Another Design for the Monument?

Vietnam Veterans Memorial

An aerial view of the Memorial, designed by Maya Lin. 

"The Three Soldiers" statue

Frederick Hart's "The Three Soldiers," unveiled in 1984.

Jan Scruggs at Vietnam Memorial.

Jan Scruggs stands at the completed Vietnam Memorial that was only possible through his founding efforts of the Vietnam Veterans Memorial Fund.

The Vietnam Women's Memorial

The Vietnam Women's Memorial, designed by Glenna Goodacre, was unveiled in 1993. 

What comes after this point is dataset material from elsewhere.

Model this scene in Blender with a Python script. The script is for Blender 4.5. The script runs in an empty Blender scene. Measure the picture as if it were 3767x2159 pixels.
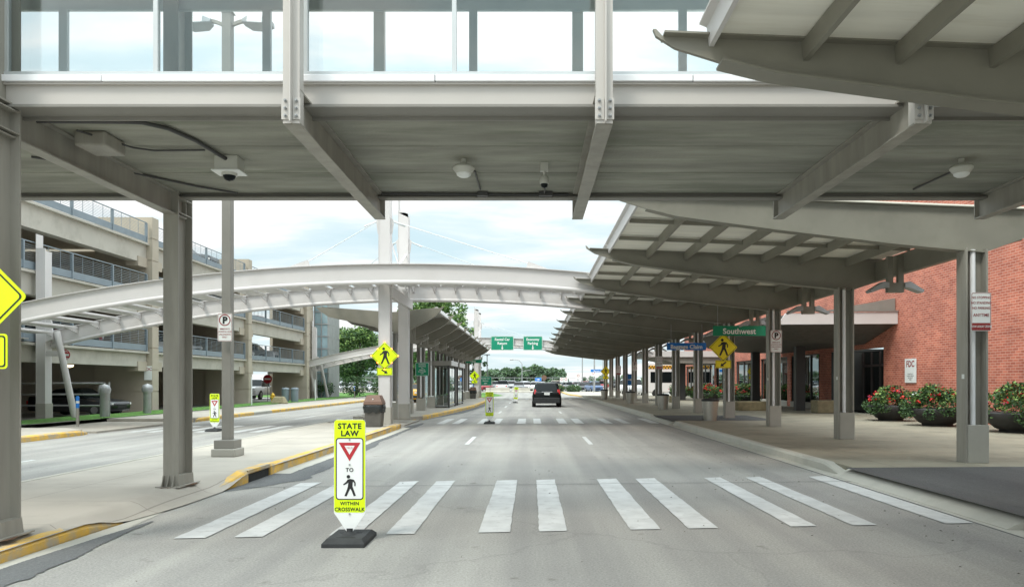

The impact of such backlash, from all political segments, resulted in a “serious site compromise to ensure that [the Wall] would be built at all.” In response to developing opposition, Interior Secretary Watt halted construction on the memorial’s offered permit, in January 1982. A compromise was soon reached, in March, in the agreement that the Memorial site include an additional sculpture and flag. This came in the form of Frederick Hart’s monument, The Three Soldiers. The extra statue, a “representational sculpture,” was to be designed by Frederick Hart, a sculptor whose work reflects the patterns of heroism, patriotism, and gallantry of previous American memorials and statues. The classical and heroic traits of Hart’s proposal was the antithesis of Lin’s model. Hart’s bronze design expressed the brothership and trust between Vietnam veterans.

With a height of eight feet, three soldiers stand on a pedestal, distantly shadowed by a 50 foot flagpole. Hart’s sculpture provides the personal imagery of Vietnam, while Lin’s design suggests the destruction of war; together, the memorials allow visitors to create a meaning of the Vietnam war. Psychologist Adrienne Gans suggests that Hart’s statute allows for a “[p]assive, non-interactive gazing” that contrasts with the interactive experience of the Wall. Seemingly, the monuments further reveal the unsettled controversy and divisiveness of the war: the construction of memorialization was difficult, as memory of the war differed among Americans. However, the monuments together complement and further reflect the political, social, and cultural climate of the Vietnam War, both in America and Vietnam. “What is memorialized,” Maya Lin has said, “is that people still cannot resolve the war nor can they separate the issues and the politics from it.”

With the agreement in place, the construction of both memorials “continued with disagreements” of position and placement. Finally, both Memorials were officially dedicated together by President Reagan, in November 1984. That month, in a New York Times article, Samuel G. Freedmen observed “[t]his is a nation, after all, that could not agree on a single memorial to the Vietnam War in Washington. It needed both the somber wall, engraved with the names of the fallen, and a statue of three soldiers, innocents who look one year out of the backfield of a high-school football team.” Today, this sentiment is still echoed: the completion of two opposing American war monuments easily reflects the polarised war they intend to memorialize.

Additionally, a Vietnam Women's Memorial was included and unveiled in 1993. Designed by Glenna Goodacre, it dedicates the war effort of American nurses in Vietnam.